Mali, l’autre marche

Mali, l’autre marche,

La longue et dure marche ! C’est notre marche ! Mais qu’il est long ce chemin, qu’elle est ardue cette voie ! La marche de ce matin, est la marche pour libérer le système prisonnier de la corruption. Ce chemin, « O Caminho », cette marche est la nôtre, c’est notre marche, car c’est notre vie, celle de nos enfants, celle de mon fils. Cette longue et pénible marche est la marche de nous, nous les frustrés, les révoltés, les « sans opportunités ». Notre marche pour reprendre ce dont nous prive la corruption. Parce qu’au Mali l’implacable corruption s’est emparée de tous nos droits, il a pris le cœur du système. Parce que son omniprésence est un mur entre nous et notre place, la place qui nous revient de droit.Ma mère le savait déjà quand j’entreprenais ce long et laborieux chemin de l’école en 1990.  Elle le savait, car je l’ai entendu dire à la voisine : « il y apprendra à écrire et à lire son nom. Du travail plus tard ? Dans ce Mali ? C’est sans espoir ! » Car, pour avoir sa place, du travail dans ce pays il faut être la fille ou le fils de tel. Il faut être de la descendance de tel, il faut avoir de l’argent ou le pouvoir pour avoir une place, ou pour être placé. Sinon, tôt ou tard, tu rejoindras la patrie des frustrés, des « sans opportunités ». En passant, je n’oublie pas le petit, très petit nombre des chanceux qui passent de justesse par les mailles du filet. Je les félicite, je félicite leur courage, leur longue et laborieuse marche, leur persévérance.

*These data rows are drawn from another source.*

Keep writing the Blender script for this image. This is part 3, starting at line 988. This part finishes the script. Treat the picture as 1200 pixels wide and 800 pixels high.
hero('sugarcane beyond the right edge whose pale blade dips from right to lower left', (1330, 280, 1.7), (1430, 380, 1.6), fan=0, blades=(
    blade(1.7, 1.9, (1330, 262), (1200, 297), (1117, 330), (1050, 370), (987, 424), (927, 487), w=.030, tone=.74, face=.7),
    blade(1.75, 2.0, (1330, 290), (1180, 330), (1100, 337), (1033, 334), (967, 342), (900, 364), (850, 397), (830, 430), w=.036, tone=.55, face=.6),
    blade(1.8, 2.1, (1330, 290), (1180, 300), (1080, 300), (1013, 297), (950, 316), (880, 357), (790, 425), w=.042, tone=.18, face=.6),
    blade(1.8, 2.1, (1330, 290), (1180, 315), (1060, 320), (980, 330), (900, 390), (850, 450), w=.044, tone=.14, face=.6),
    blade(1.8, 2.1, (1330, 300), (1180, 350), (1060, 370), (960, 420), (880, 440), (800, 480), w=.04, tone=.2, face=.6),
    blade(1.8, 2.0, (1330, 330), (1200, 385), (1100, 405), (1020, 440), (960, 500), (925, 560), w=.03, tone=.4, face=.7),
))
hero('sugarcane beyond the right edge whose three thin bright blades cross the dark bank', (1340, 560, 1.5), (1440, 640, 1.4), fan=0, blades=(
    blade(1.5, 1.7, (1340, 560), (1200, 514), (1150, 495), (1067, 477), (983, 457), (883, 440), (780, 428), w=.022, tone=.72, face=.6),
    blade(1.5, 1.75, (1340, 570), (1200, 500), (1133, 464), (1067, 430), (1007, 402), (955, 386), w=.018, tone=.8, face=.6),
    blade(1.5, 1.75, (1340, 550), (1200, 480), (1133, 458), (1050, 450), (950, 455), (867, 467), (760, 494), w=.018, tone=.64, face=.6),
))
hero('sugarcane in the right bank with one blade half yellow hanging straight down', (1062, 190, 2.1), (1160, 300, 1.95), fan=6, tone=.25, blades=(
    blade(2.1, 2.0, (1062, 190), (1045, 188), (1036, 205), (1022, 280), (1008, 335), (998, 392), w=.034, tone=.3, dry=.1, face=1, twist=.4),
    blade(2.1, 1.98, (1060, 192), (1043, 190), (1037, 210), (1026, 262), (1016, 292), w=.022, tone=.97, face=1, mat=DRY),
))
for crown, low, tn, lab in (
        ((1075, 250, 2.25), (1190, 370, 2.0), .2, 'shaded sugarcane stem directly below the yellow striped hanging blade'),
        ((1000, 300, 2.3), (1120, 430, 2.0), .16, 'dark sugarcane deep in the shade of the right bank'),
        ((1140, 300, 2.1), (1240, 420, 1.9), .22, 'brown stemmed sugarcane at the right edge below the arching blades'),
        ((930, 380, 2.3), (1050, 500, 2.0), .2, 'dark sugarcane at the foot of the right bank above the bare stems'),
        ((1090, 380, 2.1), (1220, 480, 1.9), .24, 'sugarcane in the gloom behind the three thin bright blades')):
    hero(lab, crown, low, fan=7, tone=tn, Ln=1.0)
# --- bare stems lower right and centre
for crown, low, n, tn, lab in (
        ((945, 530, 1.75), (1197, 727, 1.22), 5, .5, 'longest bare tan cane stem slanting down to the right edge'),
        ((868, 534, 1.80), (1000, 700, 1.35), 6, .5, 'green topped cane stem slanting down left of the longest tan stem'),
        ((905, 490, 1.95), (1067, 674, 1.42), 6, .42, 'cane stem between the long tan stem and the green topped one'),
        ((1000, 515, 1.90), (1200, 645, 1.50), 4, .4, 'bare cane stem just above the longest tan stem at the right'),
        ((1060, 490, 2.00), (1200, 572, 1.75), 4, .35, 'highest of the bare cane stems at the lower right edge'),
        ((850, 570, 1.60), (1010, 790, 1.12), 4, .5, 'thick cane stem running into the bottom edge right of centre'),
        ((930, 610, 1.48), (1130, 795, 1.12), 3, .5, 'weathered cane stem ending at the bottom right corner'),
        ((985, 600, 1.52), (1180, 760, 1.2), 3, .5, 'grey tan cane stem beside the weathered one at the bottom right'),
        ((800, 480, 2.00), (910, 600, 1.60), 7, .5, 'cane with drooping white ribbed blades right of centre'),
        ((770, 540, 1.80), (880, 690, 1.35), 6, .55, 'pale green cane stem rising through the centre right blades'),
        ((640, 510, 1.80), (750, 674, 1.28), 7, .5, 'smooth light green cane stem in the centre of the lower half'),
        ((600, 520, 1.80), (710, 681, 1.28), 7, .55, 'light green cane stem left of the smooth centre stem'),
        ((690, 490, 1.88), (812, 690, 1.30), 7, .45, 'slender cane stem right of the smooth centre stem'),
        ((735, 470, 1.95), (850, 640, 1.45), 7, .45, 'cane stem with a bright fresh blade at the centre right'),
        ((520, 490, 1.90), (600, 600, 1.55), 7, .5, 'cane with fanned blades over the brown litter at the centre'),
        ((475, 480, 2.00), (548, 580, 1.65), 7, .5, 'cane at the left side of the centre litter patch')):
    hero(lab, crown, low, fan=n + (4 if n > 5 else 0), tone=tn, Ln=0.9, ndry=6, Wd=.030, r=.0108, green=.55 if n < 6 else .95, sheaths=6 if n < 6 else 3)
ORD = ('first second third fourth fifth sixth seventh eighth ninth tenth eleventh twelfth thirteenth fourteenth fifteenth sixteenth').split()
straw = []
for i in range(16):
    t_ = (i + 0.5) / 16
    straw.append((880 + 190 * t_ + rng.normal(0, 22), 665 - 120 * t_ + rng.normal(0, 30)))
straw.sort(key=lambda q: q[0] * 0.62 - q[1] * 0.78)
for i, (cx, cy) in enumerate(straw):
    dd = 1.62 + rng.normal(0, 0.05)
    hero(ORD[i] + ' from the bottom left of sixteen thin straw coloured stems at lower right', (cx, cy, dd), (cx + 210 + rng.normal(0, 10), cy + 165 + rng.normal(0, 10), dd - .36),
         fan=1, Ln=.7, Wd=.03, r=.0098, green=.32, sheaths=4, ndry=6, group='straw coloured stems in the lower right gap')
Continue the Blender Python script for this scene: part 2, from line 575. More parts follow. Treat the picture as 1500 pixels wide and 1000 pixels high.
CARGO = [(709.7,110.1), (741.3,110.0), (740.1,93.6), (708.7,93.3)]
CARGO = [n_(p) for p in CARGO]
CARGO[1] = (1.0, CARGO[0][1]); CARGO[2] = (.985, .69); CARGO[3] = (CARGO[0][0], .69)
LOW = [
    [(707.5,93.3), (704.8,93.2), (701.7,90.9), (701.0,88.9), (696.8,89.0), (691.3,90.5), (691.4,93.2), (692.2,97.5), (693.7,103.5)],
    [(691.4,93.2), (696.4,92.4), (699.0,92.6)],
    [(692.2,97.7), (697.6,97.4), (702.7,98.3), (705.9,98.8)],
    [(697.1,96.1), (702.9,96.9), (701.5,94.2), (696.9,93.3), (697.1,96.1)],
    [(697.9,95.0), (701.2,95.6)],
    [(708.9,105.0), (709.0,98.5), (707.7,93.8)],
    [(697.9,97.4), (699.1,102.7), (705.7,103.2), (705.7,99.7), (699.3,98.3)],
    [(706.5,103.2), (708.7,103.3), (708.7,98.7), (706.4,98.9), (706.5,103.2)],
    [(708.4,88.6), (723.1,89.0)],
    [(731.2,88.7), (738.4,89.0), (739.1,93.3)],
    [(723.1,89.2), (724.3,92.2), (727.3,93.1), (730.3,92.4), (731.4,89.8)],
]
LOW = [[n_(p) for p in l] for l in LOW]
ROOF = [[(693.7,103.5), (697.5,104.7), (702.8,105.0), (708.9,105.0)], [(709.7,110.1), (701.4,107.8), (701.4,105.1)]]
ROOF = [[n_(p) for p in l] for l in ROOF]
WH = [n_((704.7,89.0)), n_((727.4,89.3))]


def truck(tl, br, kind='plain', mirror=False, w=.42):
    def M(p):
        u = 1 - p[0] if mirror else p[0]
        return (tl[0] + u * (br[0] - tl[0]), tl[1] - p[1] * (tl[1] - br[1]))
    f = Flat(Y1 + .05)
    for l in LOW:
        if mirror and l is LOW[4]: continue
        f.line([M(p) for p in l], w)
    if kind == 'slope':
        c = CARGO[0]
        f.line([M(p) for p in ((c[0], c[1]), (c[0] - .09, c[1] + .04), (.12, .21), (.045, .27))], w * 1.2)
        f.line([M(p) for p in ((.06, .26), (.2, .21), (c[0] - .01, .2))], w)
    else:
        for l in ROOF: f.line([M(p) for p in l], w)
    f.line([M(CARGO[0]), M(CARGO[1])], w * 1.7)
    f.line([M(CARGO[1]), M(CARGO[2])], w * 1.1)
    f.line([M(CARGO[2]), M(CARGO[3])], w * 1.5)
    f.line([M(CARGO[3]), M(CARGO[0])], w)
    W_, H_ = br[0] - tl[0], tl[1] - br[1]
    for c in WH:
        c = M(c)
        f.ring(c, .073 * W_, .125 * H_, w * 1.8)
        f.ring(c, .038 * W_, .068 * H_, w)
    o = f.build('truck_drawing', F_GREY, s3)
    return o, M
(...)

Oui, ma mère le savait déjà : « Ça suffira s’il sait écrire et lire son nom ». Tu sais Maman, ton petit fils va déjà au Préscolaire. Il vient d’avoir trois ans. Il sait déjà faire tant de choses, manipuler tant d’objets, il sait dire tant de choses ! Et les choses n’ont pas changé.  Mais j’ai commencé une marche, une longue marche. Je vais me battre pour lui. C’est le but de ma marche, de cette longue et dure marche que je fais avec les autres, qui y croient, qui le veulent. Je marcherais pour que son histoire soit différente. Je marcherai pour qu’il soit toujours à place, la place qu’il veut, qu’il choisira, qu’il fasse ce qu’il faire, qu’il choisisse d’être ce qu’il veut être. Quand il grandira, personne ne lui donne ou lui refuse sa place, son droit, parce qu’il est noir ou blanc, parce qu’il est homme ou femme, parce qu’il est ou n’est pas fils de tel. Telle est la fin de cette longue, longue et dure marche vers la liberté, notre liberté, « a nossa liberdade ».